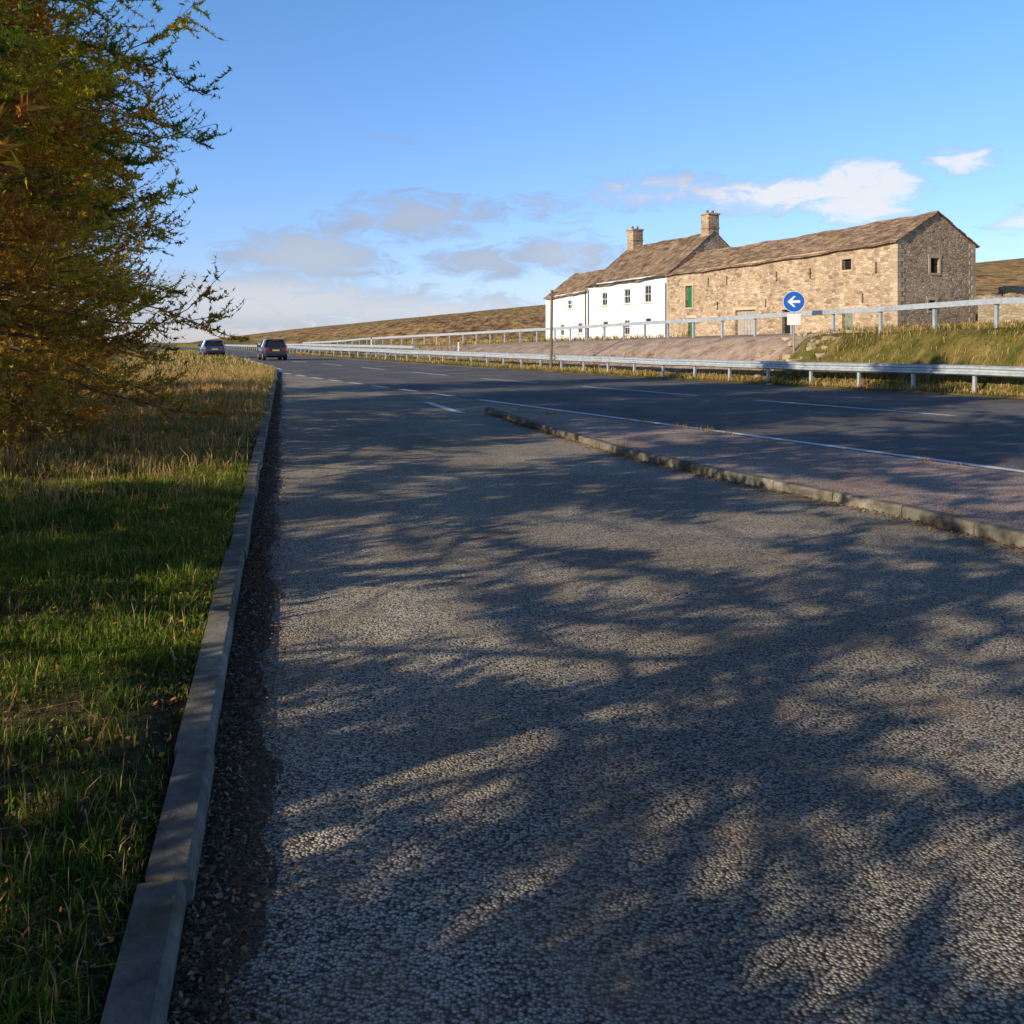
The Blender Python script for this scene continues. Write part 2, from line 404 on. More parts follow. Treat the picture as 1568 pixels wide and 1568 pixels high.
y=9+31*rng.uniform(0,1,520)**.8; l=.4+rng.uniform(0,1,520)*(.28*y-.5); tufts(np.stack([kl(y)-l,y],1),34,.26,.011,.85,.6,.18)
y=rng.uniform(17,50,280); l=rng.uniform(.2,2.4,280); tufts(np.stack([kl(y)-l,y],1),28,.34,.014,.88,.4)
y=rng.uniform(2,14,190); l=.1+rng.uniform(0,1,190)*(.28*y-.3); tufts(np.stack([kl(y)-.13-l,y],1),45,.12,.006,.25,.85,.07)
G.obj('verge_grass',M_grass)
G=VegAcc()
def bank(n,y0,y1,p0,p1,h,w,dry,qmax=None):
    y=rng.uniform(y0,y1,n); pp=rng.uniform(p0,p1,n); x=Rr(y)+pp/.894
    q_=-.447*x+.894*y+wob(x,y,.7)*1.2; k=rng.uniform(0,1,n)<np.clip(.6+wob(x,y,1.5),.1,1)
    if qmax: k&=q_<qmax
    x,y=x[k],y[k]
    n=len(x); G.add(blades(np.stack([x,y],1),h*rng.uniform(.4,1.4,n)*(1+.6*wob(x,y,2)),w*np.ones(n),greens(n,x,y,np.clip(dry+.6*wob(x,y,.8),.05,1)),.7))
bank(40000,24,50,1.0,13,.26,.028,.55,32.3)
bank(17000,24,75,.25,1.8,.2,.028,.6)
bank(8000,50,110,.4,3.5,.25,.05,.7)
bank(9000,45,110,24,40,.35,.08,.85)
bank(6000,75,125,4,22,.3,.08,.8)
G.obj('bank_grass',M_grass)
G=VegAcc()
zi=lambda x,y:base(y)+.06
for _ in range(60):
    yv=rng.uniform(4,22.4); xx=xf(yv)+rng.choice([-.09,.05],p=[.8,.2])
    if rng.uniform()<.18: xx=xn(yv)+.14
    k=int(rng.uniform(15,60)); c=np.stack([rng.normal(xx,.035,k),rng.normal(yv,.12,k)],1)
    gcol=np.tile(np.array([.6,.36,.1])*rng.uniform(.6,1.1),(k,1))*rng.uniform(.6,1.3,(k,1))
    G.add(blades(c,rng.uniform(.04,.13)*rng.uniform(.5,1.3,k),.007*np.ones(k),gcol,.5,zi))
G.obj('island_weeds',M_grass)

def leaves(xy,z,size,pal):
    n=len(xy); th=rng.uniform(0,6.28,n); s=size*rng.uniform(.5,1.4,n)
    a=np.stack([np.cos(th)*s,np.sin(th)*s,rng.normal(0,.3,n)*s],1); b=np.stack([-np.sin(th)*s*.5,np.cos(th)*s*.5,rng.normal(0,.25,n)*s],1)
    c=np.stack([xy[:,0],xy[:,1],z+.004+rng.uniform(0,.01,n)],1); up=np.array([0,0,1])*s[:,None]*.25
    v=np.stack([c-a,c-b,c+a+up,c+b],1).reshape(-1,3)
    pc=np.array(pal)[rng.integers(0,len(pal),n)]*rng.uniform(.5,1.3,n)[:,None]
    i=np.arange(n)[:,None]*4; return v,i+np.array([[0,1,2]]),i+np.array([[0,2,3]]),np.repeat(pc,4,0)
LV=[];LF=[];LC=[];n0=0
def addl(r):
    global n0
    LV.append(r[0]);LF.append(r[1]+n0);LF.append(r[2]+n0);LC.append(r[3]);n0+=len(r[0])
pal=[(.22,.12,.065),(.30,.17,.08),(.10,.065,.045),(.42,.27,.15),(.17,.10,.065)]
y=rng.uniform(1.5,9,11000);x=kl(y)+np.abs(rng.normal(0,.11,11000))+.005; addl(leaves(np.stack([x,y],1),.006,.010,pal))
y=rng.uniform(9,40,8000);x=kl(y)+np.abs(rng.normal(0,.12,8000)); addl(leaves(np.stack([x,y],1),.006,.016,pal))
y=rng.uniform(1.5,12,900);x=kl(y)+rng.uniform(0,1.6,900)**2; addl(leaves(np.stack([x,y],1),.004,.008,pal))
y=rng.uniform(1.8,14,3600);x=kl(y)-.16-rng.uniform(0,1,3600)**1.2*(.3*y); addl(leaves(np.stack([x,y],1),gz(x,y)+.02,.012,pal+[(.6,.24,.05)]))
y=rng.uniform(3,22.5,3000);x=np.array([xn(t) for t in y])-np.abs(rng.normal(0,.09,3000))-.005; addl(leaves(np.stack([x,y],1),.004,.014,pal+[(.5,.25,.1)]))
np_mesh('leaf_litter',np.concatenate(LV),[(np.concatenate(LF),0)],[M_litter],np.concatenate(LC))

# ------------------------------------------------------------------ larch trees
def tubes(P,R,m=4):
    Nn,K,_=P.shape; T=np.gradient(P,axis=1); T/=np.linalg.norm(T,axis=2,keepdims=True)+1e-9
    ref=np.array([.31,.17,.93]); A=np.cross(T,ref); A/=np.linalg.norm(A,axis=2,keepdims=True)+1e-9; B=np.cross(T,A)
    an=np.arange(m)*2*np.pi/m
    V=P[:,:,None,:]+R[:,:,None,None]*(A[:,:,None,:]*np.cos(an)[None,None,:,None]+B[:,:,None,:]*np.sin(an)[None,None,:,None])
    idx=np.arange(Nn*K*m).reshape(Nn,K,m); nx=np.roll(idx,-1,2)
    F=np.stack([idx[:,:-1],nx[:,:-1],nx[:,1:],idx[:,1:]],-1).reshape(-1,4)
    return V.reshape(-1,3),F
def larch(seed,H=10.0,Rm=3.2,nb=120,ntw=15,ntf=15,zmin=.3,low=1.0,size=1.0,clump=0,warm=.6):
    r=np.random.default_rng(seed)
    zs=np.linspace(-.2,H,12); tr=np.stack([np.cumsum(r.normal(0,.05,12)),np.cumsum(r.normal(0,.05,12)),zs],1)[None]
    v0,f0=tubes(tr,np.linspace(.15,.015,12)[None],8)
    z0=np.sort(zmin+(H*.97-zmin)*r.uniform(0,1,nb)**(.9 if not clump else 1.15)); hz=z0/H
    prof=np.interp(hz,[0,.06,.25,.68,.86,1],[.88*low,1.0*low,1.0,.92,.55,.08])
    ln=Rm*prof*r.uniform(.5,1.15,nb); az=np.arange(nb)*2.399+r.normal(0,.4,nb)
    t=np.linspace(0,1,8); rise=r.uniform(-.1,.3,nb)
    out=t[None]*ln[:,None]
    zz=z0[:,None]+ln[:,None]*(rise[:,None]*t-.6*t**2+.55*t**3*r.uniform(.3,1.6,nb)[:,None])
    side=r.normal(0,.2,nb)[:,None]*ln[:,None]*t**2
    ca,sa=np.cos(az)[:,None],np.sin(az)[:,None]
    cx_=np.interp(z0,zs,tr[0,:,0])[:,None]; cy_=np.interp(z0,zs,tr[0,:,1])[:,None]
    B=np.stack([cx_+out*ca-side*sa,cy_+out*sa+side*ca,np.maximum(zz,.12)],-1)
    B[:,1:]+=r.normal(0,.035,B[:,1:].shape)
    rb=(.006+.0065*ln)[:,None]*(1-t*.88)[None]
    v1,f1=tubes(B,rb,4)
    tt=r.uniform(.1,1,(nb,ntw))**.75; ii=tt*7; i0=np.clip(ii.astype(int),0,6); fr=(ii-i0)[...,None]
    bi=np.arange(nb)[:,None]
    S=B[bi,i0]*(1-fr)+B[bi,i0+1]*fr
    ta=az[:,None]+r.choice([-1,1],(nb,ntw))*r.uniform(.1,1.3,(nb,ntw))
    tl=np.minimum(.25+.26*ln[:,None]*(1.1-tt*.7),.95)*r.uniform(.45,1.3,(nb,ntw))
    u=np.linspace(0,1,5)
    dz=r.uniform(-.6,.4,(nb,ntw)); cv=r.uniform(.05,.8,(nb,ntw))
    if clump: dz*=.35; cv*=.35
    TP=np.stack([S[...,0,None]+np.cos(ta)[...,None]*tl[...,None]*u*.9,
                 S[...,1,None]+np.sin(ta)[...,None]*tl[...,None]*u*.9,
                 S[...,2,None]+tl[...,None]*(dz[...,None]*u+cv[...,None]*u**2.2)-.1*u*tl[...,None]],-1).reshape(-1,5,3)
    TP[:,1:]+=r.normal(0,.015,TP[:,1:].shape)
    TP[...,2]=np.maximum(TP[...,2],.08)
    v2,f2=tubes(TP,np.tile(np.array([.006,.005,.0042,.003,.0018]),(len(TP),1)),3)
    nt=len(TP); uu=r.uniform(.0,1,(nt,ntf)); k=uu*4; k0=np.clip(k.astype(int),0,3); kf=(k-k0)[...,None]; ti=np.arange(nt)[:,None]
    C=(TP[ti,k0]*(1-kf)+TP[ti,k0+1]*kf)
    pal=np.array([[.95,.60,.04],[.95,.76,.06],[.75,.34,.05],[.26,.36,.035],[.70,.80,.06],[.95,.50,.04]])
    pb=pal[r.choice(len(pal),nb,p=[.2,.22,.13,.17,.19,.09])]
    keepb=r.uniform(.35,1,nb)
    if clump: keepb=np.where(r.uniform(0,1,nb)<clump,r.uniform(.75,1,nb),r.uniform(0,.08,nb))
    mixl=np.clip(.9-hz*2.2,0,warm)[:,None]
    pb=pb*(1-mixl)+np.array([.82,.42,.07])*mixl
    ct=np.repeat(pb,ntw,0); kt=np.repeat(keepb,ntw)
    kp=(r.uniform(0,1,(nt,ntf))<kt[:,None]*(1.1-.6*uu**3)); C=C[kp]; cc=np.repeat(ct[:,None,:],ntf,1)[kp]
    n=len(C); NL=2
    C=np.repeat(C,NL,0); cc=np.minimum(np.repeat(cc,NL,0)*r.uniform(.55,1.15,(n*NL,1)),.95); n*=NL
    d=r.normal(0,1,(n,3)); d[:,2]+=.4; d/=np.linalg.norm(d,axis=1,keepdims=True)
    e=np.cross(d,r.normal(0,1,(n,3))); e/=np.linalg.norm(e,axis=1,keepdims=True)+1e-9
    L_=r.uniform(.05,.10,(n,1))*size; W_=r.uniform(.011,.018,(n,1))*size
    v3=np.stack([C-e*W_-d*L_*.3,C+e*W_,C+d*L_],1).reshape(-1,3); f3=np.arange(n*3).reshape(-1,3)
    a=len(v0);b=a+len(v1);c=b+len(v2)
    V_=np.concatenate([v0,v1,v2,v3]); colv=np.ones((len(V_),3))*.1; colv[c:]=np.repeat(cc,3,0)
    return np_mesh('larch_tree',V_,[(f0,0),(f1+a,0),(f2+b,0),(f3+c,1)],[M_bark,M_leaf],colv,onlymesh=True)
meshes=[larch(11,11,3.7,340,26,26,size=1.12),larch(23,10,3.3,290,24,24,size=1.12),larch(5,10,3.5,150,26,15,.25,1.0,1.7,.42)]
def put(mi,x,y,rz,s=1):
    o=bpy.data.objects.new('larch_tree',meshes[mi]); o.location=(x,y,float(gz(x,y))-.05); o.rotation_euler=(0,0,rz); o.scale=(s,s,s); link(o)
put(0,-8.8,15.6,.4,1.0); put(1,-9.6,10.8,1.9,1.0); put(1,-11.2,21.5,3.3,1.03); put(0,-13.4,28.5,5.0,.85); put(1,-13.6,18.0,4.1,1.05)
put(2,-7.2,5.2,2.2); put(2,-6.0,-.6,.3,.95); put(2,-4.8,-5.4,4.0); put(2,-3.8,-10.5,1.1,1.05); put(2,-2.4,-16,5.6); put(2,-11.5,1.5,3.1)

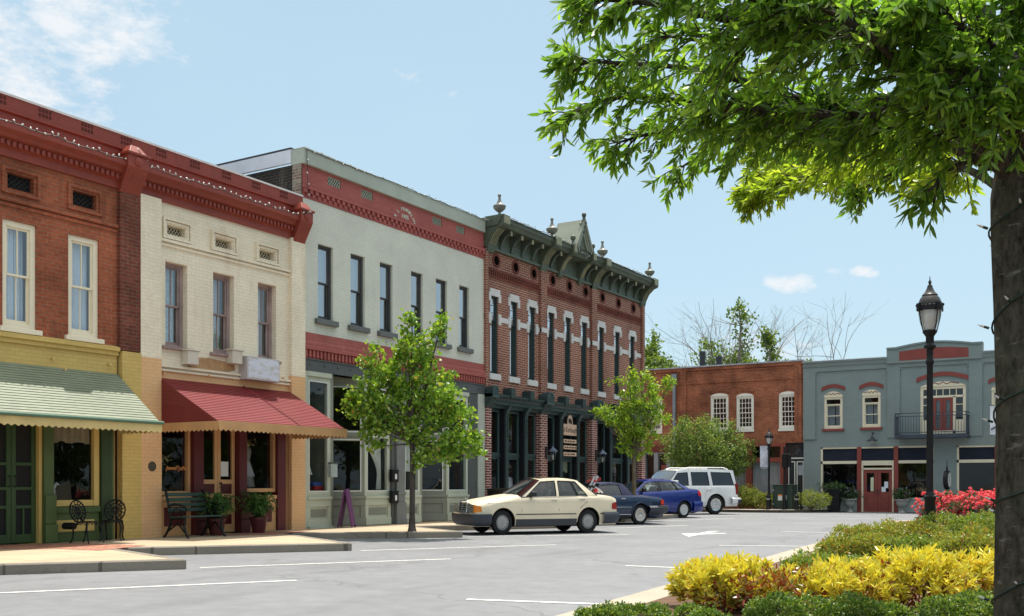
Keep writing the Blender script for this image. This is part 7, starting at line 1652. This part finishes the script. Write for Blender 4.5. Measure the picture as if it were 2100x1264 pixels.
————————
» **Given instruction**
Retype the records above word for word, from their first line through the line containing "G.obj('island_weeds',M_grass)", and leave out every picture.

» **Exercise solution**
The Blender Python script for this scene continues. Write part 2, from line 404 on. More parts follow. Treat the picture as 1568 pixels wide and 1568 pixels high.
y=9+31*rng.uniform(0,1,520)**.8; l=.4+rng.uniform(0,1,520)*(.28*y-.5); tufts(np.stack([kl(y)-l,y],1),34,.26,.011,.85,.6,.18)
y=rng.uniform(17,50,280); l=rng.uniform(.2,2.4,280); tufts(np.stack([kl(y)-l,y],1),28,.34,.014,.88,.4)
y=rng.uniform(2,14,190); l=.1+rng.uniform(0,1,190)*(.28*y-.3); tufts(np.stack([kl(y)-.13-l,y],1),45,.12,.006,.25,.85,.07)
G.obj('verge_grass',M_grass)
G=VegAcc()
def bank(n,y0,y1,p0,p1,h,w,dry,qmax=None):
    y=rng.uniform(y0,y1,n); pp=rng.uniform(p0,p1,n); x=Rr(y)+pp/.894
    q_=-.447*x+.894*y+wob(x,y,.7)*1.2; k=rng.uniform(0,1,n)<np.clip(.6+wob(x,y,1.5),.1,1)
    if qmax: k&=q_<qmax
    x,y=x[k],y[k]
    n=len(x); G.add(blades(np.stack([x,y],1),h*rng.uniform(.4,1.4,n)*(1+.6*wob(x,y,2)),w*np.ones(n),greens(n,x,y,np.clip(dry+.6*wob(x,y,.8),.05,1)),.7))
bank(40000,24,50,1.0,13,.26,.028,.55,32.3)
bank(17000,24,75,.25,1.8,.2,.028,.6)
bank(8000,50,110,.4,3.5,.25,.05,.7)
bank(9000,45,110,24,40,.35,.08,.85)
bank(6000,75,125,4,22,.3,.08,.8)
G.obj('bank_grass',M_grass)
G=VegAcc()
zi=lambda x,y:base(y)+.06
for _ in range(60):
    yv=rng.uniform(4,22.4); xx=xf(yv)+rng.choice([-.09,.05],p=[.8,.2])
    if rng.uniform()<.18: xx=xn(yv)+.14
    k=int(rng.uniform(15,60)); c=np.stack([rng.normal(xx,.035,k),rng.normal(yv,.12,k)],1)
    gcol=np.tile(np.array([.6,.36,.1])*rng.uniform(.6,1.1),(k,1))*rng.uniform(.6,1.3,(k,1))
    G.add(blades(c,rng.uniform(.04,.13)*rng.uniform(.5,1.3,k),.007*np.ones(k),gcol,.5,zi))
G.obj('island_weeds',M_grass)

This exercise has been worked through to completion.